3D scene scripts:
■ ■ ■ ■ ■ ■ ■
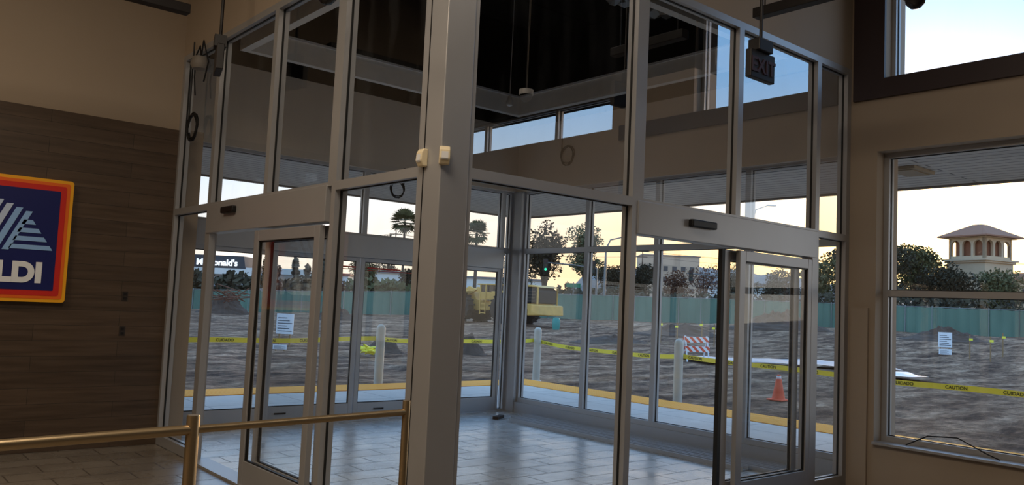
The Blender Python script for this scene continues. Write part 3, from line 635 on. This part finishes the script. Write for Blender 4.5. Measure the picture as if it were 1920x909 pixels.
for i in range(3):mk('window',box(-3.6+2.6*i,-2.0+2.6*i,-.05,.02,1,3.2),DW,parent=t)
t=bldg('apartment_building',.195,260,18,12,19,mat('tan_wall',(176,156,134),.7),'tan apartment block on the far hillside')
for i in range(6):
    for k in range(4):mk('window',box(-8+2.8*i,-6.6+2.8*i,-.05,.02,4+3.4*k,5.6+3.4*k),DW,parent=t)
t=bldg('shop_building',.285,118,9,7,5.2,LW,'small white shop building among trees',base=.6)
for i in range(3):mk('window',box(-4+2.6*i,-2.4+2.6*i,-.05,.02,1,3.2),DW,parent=t)
# tower
q=site(.5718,92);TW=mat('tower_stucco',(196,172,142),.8,0,.08,2);TILE=mat('terracotta',(150,106,82),.8,0,.25,3,.6,4,stretch=(6,6,1))
t=thing('bell_tower',(q.x,q.y,.4),'cream stucco tower with arched openings and hipped clay tile roof','tower',rz=a-math.pi/2+math.radians(24))
W2=2.2
mk('shaft',[box(-W2-.1,W2+.1,-W2-.1,W2+.1,0,8.3)],TW,parent=t)
mk('cornice',[box(-W2-.5,W2+.5,-W2-.5,W2+.5,8.3,8.5),box(-W2-.3,W2+.3,-W2-.3,W2+.3,8.1,8.3),box(-W2-.35,W2+.35,-W2-.35,W2+.35,10.85,11.0)],TW,parent=t)
def archwall(w_,z0,z1,n,c0,c1):
    gs=[];pw=.3;ow=(w_-pw*(n+1))/n;rr=ow/2;zs=z1-rr-.3
    for i in range(n+1):
        x0=-w_/2+i*(pw+ow);gs.append(box(x0,x0+pw,c0,c1,z0,z1))
        if i<n:
            xc=x0+pw+rr
            for k in range(8):
                t0=math.pi*k/8;t1=math.pi*(k+1)/8
                xa=xc+rr*math.cos(t0);xb=xc+rr*math.cos(t1);za=zs+rr*math.sin(t0);zb=zs+rr*math.sin(t1)
                gs.append(prism([(xb,zb),(xa,za),(xa,z1),(xb,z1)],'y',c0,c1))
            gs.append(box(x0+pw,x0+pw+ow,c0,c1,z0,z0+.35))
    return gs
for k in range(4):
    mk('arcade',[xf(g,Matrix.Rotation(k*math.pi/2,4,'Z')) for g in archwall(2*W2,8.5,10.9,3,-W2,-W2+.3)],TW,parent=t)
mk('core',box(-1.7,1.7,-1.7,1.7,8.5,10.9),mat('tower_core',(140,90,62),.8),parent=t)
E=3.05
mk('hip_roof',([(-E,-E,10.95),(E,-E,10.95),(E,E,10.95),(-E,E,10.95),(-E,-E,11.1),(E,-E,11.1),(E,E,11.1),(-E,E,11.1),(-.5,-.5,12.5),(.5,-.5,12.5),(.5,.5,12.5),(-.5,.5,12.5)],[(0,1,2,3),(0,1,5,4),(1,2,6,5),(2,3,7,6),(3,0,4,7),(4,5,9,8),(5,6,10,9),(6,7,11,10),(7,4,8,11),(8,9,10,11)]),TILE,parent=t)
mk('side_wing',[box(W2-.3,W2+9,-3.4,6,0,6.4)],TW,parent=t);mk('wing_roof',[prism([(W2-.5,6.4),(W2+9.4,6.4),(W2+8,7.2),(W2+1,7.2)],'y',-3.8,6.4)],TILE,parent=t)
mk('sign_lettering',xf(stand(textgeo('KECO',1.1,.05,.03)),Matrix.Translation((W2-.1,-3.5,4.6))),mat('sign_dark',(50,46,50),.6),parent=t)
# ---------------------------------------------------------------- street furniture
SP=mat('street_pole',(120,122,122),.5,.5)
def lamp(b,d,h,arm,lab):
    q=site(b,d);t=thing('street_light',(q.x,q.y,.4),lab,'street light',rz=a-math.pi/2)
    mk('pole',tube([(0,0,0),(0,0,h*.85),(arm*.25,0,h*.96),(arm,0,h)],[.14,.1,.07,.05],8),SP,parent=t,smooth=True)
    mk('lamp_head',[xf(box(-.45,.45,-.15,.15,-.08,.06),Matrix.Translation((arm+.3*(1 if arm>0 else -1),0,h)))],SP,parent=t,bevel=.03)
lamp(.115,77.5,8.0,1.6,'grey curved arm street light over the intersection')
lamp(.292,80,12.0,1.6,'tall grey street light with short arm')
def signal(b,d,h,arm,lab,heads,lit):
    q=site(b,d);t=thing('traffic_signal',(q.x,q.y,.4),lab,'traffic light',rz=a-math.pi/2)
    mk('mast',tube([(0,0,0),(0,0,h),(arm*.5,0,h+.25),(arm,0,h+.35)],[.13,.1,.08,.05],8),SP,parent=t,smooth=True)
    for j,x in enumerate(heads):
        hd=mk('signal_head',box(x-.2,x+.2,-.25,-.05,h-.5,h+.7),BLACK,parent=t)
        on=lit and j==0
        for i,(nm,c_) in enumerate((('green_lamp',(60,230,170) if on else (16,46,38)),('amber_lamp',(60,50,20)),('red_lamp',(50,15,12)))):
            mk(nm,cyl((x,-.29,h-.3+.4*i),(x,-.25,h-.3+.4*i),.12,n=12),mat('lamp_'+nm+str(on),c_,.4,emis=(.9 if (i==0 and on) else 0)),parent=hd)
signal(.105,79.5,5.0,-5.0,'traffic signal mast with black heads and green lamp lit',(-5.0,-.4),True)
signal(.26,88,5.0,-4.0,'traffic signal mast with black heads',(-3.6,),False)
q=site(.077,80.5);t=thing('street_sign',(q.x,q.y,.4),'green street name sign on a post','street sign',rz=a-math.pi/2)
mk('blade',box(-.7,.7,-.03,.03,3.1,3.5),mat('sign_green',(30,120,90),.5),parent=t);mk('post',cyl((0,0,0),(0,0,3.6),.05,n=8),SP,parent=t)
ps=[]
for b,d,h in((-.42,150,12),(-.142,155,14.5),(.16,150,13),(.64,118,11.5)):
    q=site(b,d);t=thing('utility_pole',(q.x,q.y,0),'brown wooden utility pole with crossarm','utility pole',rz=a-math.pi/2,group='utility poles')
    mk('pole',cyl((0,0,0),(0,0,h),.16,.1,8),BARK,parent=t);mk('crossarm',[box(-1.2,1.2,-.06,.06,h-.8,h-.65),box(-.9,.9,-.06,.06,h-1.8,h-1.65)],BARK,parent=t);ps.append((q,h))
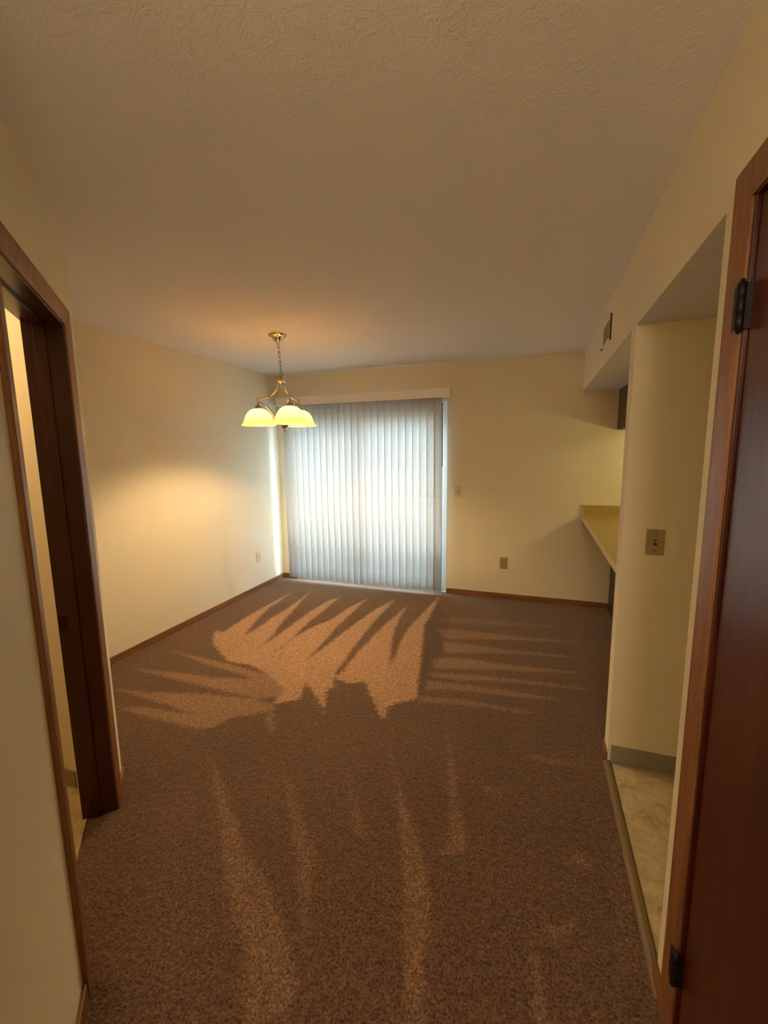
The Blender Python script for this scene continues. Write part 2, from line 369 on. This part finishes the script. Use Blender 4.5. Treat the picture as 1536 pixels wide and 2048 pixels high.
bm.faces.new(lo_[::-1]); bm.faces.new(hi_)
for i in range(5): bm.faces.new((lo_[i-1], lo_[i], hi_[i], hi_[i-1]))
struct(obj('floor_bathroom', bm, VINYL2))
struct(boxes('ceiling', [(-3.2, 3.3, YB-.15, D+.16, H, H+.1)], CEIL))
struct(boxes('ceiling_kitchen', [(XR+.1, 3.1, -.5, D, ZS, ZS+.03), (XR+.002, XR+.1, PY1, D, ZS, ZS+.03), (XR+.002, XR+.1, YN, PY0, ZS, ZS+.03)], SOFT))
struct(boxes('wall_left', [(XL-.12, XL, YB, D, 0, H)], CREAM))
struct(boxes('wall_far', [(XL-.12, DX0, D, D+.14, 0, H), (DX1, 3.1, D, D+.14, 0, H), (DX0, DX1, D, D+.14, DZ, H)], CREAM))
struct(boxes('wall_return', [(XL, PX-.02, PY-.12, PY, 0, H)], CREAM))
# the diagonal wall: local x runs along it from its outside corner, local y points into the room
bm = bmesh.new()
for b in ((0, .196, -.127, 0, 0, H), (.904, 1.45, -.127, 0, 0, H), (.196, .904, -.127, 0, 2.058, H)): abox(bm, *b)
struct(obj('wall_diagonal', bm, CREAM, None, (PX, PY, 0), -PI/4))
ex, ey = PX+S*1.45, PY-S*1.45
struct(boxes('wall_hall_left', [(ex-.12, ex, YB, ey+.02, 0, H)], CREAM))
struct(boxes('wall_behind', [(XL-.12, 3.1, YB-.12, YB, 0, H)], CREAM))
struct(boxes('wall_right', [
    (XR, XR+.1, -.5, D, ZS+.03, H), (XR, XR+.002, YN, D, ZS, ZS+.03), (XR, XR+.1, YB, -.5, 0, H),
    (XR, XR+.1, -.5, .468, 0, ZS+.03), (XR, XR+.1, 1.118, YN, 0, ZS+.03), (XR, XR+.1, .468, 1.118, 2.058, ZS+.03)], CREAM))
struct(boxes('wall_wing', [(XR, 1.2, PY0, PY1, 0, ZS)], CREAM))
struct(boxes('wall_kitchen', [(3.1, 3.22, YB, D+.14, 0, H), (XR+.1, 3.1, YN-.95, YN-.85, 0, ZS)], CREAM))

# baseboards
BH, BT = .056, .011
def board(name, bl, ax, **k):
    return struct(boxes(name, bl, TRIMW[ax], bev=.002, **k))
board('baseboard_left', [(XL, XL+BT, PY, D, 0, BH)], 'Y')
board('baseboard_far', [(XL+BT, DX0+.03, D-BT, D, 0, BH), (DX1+.004, .71, D-BT, D, 0, BH)], 'X')
board('baseboard_return', [(XL+BT, PX-.001, PY, PY+BT, 0, BH)], 'X')
board('baseboard_diagonal', [(0, .139, 0, BT, 0, BH), (.961, 1.45, 0, BT, 0, BH+.012)], 'X', loc=(PX, PY, 0), rotz=-PI/4)
board('baseboard_wing', [(XR-BT, XR, PY0-.002, PY1+BT, 0, .052)], 'Y')
board('baseboard_right', [(XR-BT, XR, 1.184, YN, 0, .062)], 'Y')
COVE = plain('grey_rubber_cove', srgb(142, 138, 126), .55)
struct(boxes('baseboard_kitchen', [(XR+.013, 1.2, PY0-.006, PY0, .004, .096), (XR+.013, 1.2, PY0-.016, PY0-.005, .004, .012)], COVE, bev=.0015))
BCOVE = plain('tan_cove', srgb(150, 128, 88), .5)
struct(boxes('baseboard_bathroom', [(XL, PX-.14, PY-.128, PY-.12, .005, .09)], BCOVE, bev=.0015))
# strip where the carpet meets the kitchen vinyl
bm = bmesh.new()
prof = [(-.018, 0), (-.014, .008), (-.004, .013), (.010, .013), (.018, .006), (.018, 0)]
r0 = [bm.verts.new((XR+x, YN-.06, z)) for x, z in prof]; r1 = [bm.verts.new((XR+x, PY0-.004, z)) for x, z in prof]
for i in range(5):
    bm.faces.new((r0[i], r0[i+1], r1[i+1], r1[i]))
bm.faces.new(r0[::-1]); bm.faces.new(r1)
struct(obj('trim_1', bm, plain('olive_brown_edging', srgb(112, 90, 58), .55)))

def casing(bm, a0, a1, b0, b1, zi, zo, T):
    # one mitred, tapered casing round an opening: a = inner edges, b = outer edges; T maps (along, out, z)
    prof = [(0, 0), (0, .0065), (.12, .0085), (.75, .0145), (.97, .0145), (1, .012), (1, 0)]
    def ring(path):
        return [bm.verts.new(T(*p)) for p in path]
    rows = []
    for fr, h in prof:
        x0 = a0+(b0-a0)*fr; x1 = a1+(b1-a1)*fr; z = zi+(zo-zi)*fr
        rows.append(ring([(x0, h, 0), (x0, h, z), (x1, h, z), (x1, h, 0)]))
    for r, q in zip(rows, rows[1:]):
        for k in range(3): bm.faces.new((r[k], r[k+1], q[k+1], q[k]))
    for k in (0, 3): bm.faces.new([r[k] for r in rows] if k == 0 else [r[k] for r in rows][::-1])
# doorway in the diagonal wall
dd = root('door_3', (PX, PY, 0), -PI/4)
bm = bmesh.new(); casing(bm, .207, .893, .142, .958, 2.045, 2.11, lambda a, o, z: (a, o+.0002, z)); obj('casing', bm, TRIMW['Z'], dd)
boxes('jamb', [(.197, .213, -.127, .001, 0, 2.057), (.887, .903, -.127, .001, 0, 2.057), (.213, .887, -.127, .001, 2.040, 2.057)], JAMBW, dd, .0015)
boxes('door_stop', [(.213, .223, -.092, -.055, 0, 2.040), (.877, .887, -.092, -.055, 0, 2.040), (.223, .877, -.092, -.055, 2.030, 2.040)], JAMBW, dd, .0015)
bm = bmesh.new(); abox(bm, .2125, .2145, -.122, -.094, .855, .915)
abox(bm, .2140, .2150, -.114, -.102, .873, .897)
obj('strike_plate', bm, plain('aged_brass', srgb(58, 34, 20), .4, .7), dd)

# brown door in the right wall
d2 = root('door_2')
bm = bmesh.new(); casing(bm, .472, 1.113, .405, 1.180, 2.046, 2.113, lambda a, o, z: (XR-o-.0002, a, z)); obj('casing', bm, TRIMW['Z'], d2)
boxes('jamb', [(XR-.002, XR+.1, 1.103, 1.117, 0, 2.057), (XR-.002, XR+.1, .469, .483, 0, 2.057), (XR-.002, XR+.1, .483, 1.103, 2.043, 2.057)], JAMBW, d2, .0015)
boxes('door_stop', [(XR+.045, XR+.08, 1.091, 1.103, 0, 2.043), (XR+.045, XR+.08, .483, .495, 0, 2.043), (XR+.045, XR+.08, .495, 1.091, 2.031, 2.043)], JAMBW, d2, .001)
boxes('slab', [(XR+.006, XR+.042, .487, 1.099, .012, 2.039)], DOORW, d2, .002)
for zc in (1.836, .246):
    bm = bmesh.new()
    alathe(bm, [(0, zc-.054), (.004, zc-.052), (.0045, zc-.047), (.0085, zc-.045), (.0085, zc-.015), (.0078, zc-.0145), (.0085, zc-.014), (.0085, zc+.014), (.0078, zc+.0145), (.0085, zc+.015), (.0085, zc+.045), (.0045, zc+.047), (.004, zc+.052), (0, zc+.054)], 16, XR-.012, 1.101)
    abox(bm, XR-.0165, XR-.0145, 1.101, 1.124, zc-.044, zc+.044)
    abox(bm, XR-.012, XR+.0065, 1.096, 1.100, zc-.044, zc+.044)
    obj('hinge', bm, BRONZE, d2)
bm = bmesh.new(); K = Matrix.Translation((XR, .55, .96)) @ Matrix.Rotation(-PI/2, 4, 'Y')
alathe(bm, [(0, -.004), (.032, -.004), (.032, .001), (.014, .006), (.012, .025), (.026, .034), (.029, .046), (.024, .056), (0, .060)], 32)
bmesh.ops.transform(bm, matrix=K, verts=bm.verts)
obj('door_knob', bm, NICKEL, d2)

# sliding glass door
sd = root('door_1')
FY0, FY1 = D+.030, D+.120
boxes('frame', [(DX0, DX0+.04, FY0, FY1, 0, DZ), (DX1-.04, DX1, FY0, FY1, 0, DZ), (DX0+.04, DX1-.04, FY0, FY1, DZ-.04, DZ), (DX0+.04, DX1-.04, FY0, FY1, 0, .03)], WHITEF, sd, .003)
boxes('sill', [(DX0, DX1, D-.004, FY0, 0, .012)], WHITEF, sd, .002)
xm = (DX0+DX1)/2
for x0, x1, y0 in ((DX0+.04, xm+.035, FY0+.05), (xm-.035, DX1-.04, FY0+.008)):
    y1 = y0+.03; z0, z1 = .032, DZ-.042; w = .07
    p = boxes('sliding_panel', [(x0, x0+w, y0, y1, z0, z1), (x1-w, x1, y0, y1, z0, z1), (x0+w, x1-w, y0, y1, z0, z0+.06), (x0+w, x1-w, y0, y1, z1-w, z1)], WHITEF, sd, .003)
    mb = []
    for zz in (.385, .77, 1.16, 1.55): mb.append((x0+w, x1-w, y0+.018, y0+.026, zz-.010, zz+.010))
    for k in (1, 2):
        xx = x0+w+(x1-x0-2*w)*k/3; mb.append((xx-.010, xx+.010, y0+.0185, y0+.0265, z0+.08, z1-w))
    boxes('muntin_grid', mb, WHITEF, p)
    boxes('pane', [(x0+w-.005, x1-w+.005, y0+.012, y0+.016, z0+.075, z1-w+.005)], GLASS, p)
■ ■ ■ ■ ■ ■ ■
▶ **Stated problem**
Check each line above for "pixels" and return the ones that have it.

▶ **Response to this exercise**
The Blender Python script for this scene continues. Write part 3, from line 635 on. This part finishes the script. Write for Blender 4.5. Measure the picture as if it were 1920x909 pixels.
The Blender Python script for this scene continues. Write part 2, from line 369 on. This part finishes the script. Use Blender 4.5. Treat the picture as 1536 pixels wide and 2048 pixels high.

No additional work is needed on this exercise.